Nanoscratching characterization of austenitic stainless steel modified by cathodic hydrogenation

The austenitic stainless steels find a great variety of applications in hydrogen atmospheres, which can be in the gaseous atmospheres at high pressure or in liquid atmospheres like solutions with clorets and sulfuric acid. The AISI 304 austenitic stainless steels are the most commonly used for these applications. When these materials are cathodically charged at room temperature, some surface effects are observed: numerous cracks are nucleated on the surface of the material, and martensitic phase transformations occur during hydrogenation and outgassing process. The depth of the surface modified by hydrogen (H) is of the order of a few microns. The objective of this work is to analyze the effects induced by H in an austenitic stainless steel using nanoscratch testing.

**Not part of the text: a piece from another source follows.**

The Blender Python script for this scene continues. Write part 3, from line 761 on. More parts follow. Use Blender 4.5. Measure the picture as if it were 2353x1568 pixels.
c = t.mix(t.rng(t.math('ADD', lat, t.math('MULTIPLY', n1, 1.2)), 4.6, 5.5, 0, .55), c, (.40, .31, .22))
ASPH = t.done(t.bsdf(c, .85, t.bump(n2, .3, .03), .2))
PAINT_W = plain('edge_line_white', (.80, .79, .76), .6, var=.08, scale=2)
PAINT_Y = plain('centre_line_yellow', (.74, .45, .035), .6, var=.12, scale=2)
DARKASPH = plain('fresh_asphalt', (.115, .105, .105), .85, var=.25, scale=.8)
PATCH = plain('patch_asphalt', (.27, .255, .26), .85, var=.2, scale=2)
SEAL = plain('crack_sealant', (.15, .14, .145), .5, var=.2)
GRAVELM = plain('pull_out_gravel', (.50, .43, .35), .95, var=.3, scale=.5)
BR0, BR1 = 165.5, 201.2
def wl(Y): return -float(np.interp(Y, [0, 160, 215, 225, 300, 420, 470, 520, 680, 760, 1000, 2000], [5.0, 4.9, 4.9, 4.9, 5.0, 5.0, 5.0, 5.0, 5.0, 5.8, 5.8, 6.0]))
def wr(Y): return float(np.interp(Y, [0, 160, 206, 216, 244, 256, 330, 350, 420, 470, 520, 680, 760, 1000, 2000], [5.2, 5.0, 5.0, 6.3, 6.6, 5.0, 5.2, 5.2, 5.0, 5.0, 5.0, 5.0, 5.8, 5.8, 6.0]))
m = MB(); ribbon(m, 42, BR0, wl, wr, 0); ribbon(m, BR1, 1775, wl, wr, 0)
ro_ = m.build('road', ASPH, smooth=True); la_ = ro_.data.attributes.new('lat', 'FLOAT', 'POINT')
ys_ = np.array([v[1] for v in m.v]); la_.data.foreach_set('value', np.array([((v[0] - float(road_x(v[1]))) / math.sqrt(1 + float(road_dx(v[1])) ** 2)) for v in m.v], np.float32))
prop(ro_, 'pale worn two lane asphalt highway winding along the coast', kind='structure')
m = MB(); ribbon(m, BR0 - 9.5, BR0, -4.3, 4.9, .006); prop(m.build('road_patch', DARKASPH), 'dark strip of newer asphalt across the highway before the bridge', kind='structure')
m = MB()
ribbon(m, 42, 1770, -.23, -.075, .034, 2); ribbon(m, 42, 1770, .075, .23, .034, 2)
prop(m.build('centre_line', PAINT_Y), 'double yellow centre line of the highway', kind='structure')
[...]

It is an important technique because it permits one to evaluate thin regions in the range from micrometers to nanometers. Nanoscratch testing is used to verify whether H alters the plastic and elastic behavior, to compare the scratch morphologies in regions with many cracks and regions without cracks, and to give an estimate of the thickness of the affected region by H through the observation of the cracks into the scratches. The results show that the scratch morphology depends strongly on crack distribution. A lateral deviation in the scratch occurs in the grains with many elongated cracks parallel to the scratch direction. This is correlated with the grain orientation, which indicates the necessity to analyze the microstructural aspects in order to understand the fracture behavior induced by hydrogen in these materials. This technique can contribute to enhance the understanding of the H embrittlement problem in austenitic stainless steels and can be extended to analyze the failure mechanisms of the other materials.